Ein feuerspeiendes Finale
Der große Auftritt der Schlange erfolgt in einer der zentralen Szenen der Oper: In der legendären Wolfsschlucht erhebt sie sich bedrohlich aus ihrem Versteck, speit Feuer und entzündet damit den magischen Feuerkreis. Die pyrotechnischen Effekte sind sorgfältig in der Skulptur verborgen und erfüllen höchste Sicherheitsstandards. Wie ein Hubstapler kann sich das Wesen senkrecht aus seiner Tarnung erheben. Dabei trägt es eine Figur – Samiel oder den Eremiten – auf dem Kopf. Der höchste Punkt der Skulptur misst 3,7 Meter über der Bühne. „Der Darsteller muss sich dort oben absolut sicher fühlen können“, betont Boehm. Um das zu gewährleisten, wurde ein Halterohr in Ast-Optik auf dem Kopf montiert, das als Stütze dient. Zusätzlich wird der Schauspieler mit einem Sicherheitsseil gesichert.

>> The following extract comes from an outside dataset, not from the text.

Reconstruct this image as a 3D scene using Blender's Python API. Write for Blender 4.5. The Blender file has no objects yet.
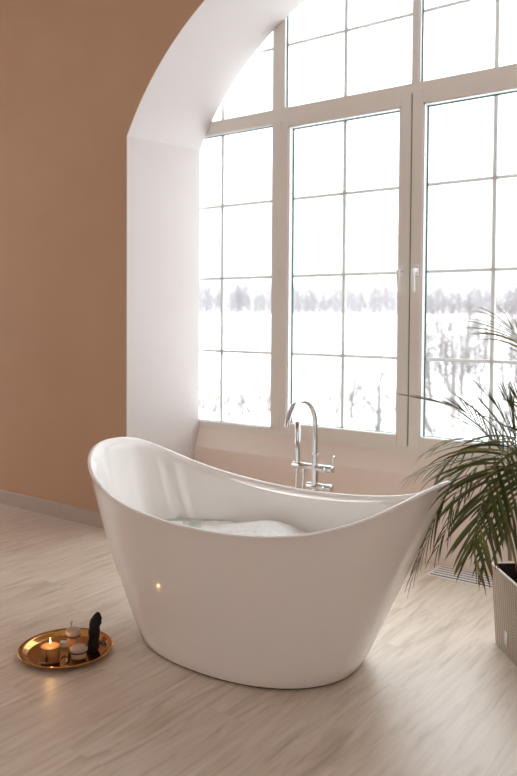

Ein kurzer, aber eindrucksvoller Lebenszyklus
Am 17. Juli beginnt die zweite Saison der aufwendigen Freischütz-Inszenierung auf der Bregenzer Seebühne – und damit auch der zweite und letzte Auftritt der Riesenschlange. Noch einmal wird sie für Gänsehaut sorgen, ein atemberaubender Teil des Gesamtkunstwerks zwischen Wasser, Musik und Magie. Doch nach diesem Sommer ist ihr Schicksal besiegelt: Die Schlange wird demontiert und verschrottet – wie eine alte Karosserie. Ein Ende, das ihrer Wirkung auf der Bühne in nichts nachsteht: spektakulär, kraftvoll, aber auch vergänglich – ganz im Sinne des Theaters.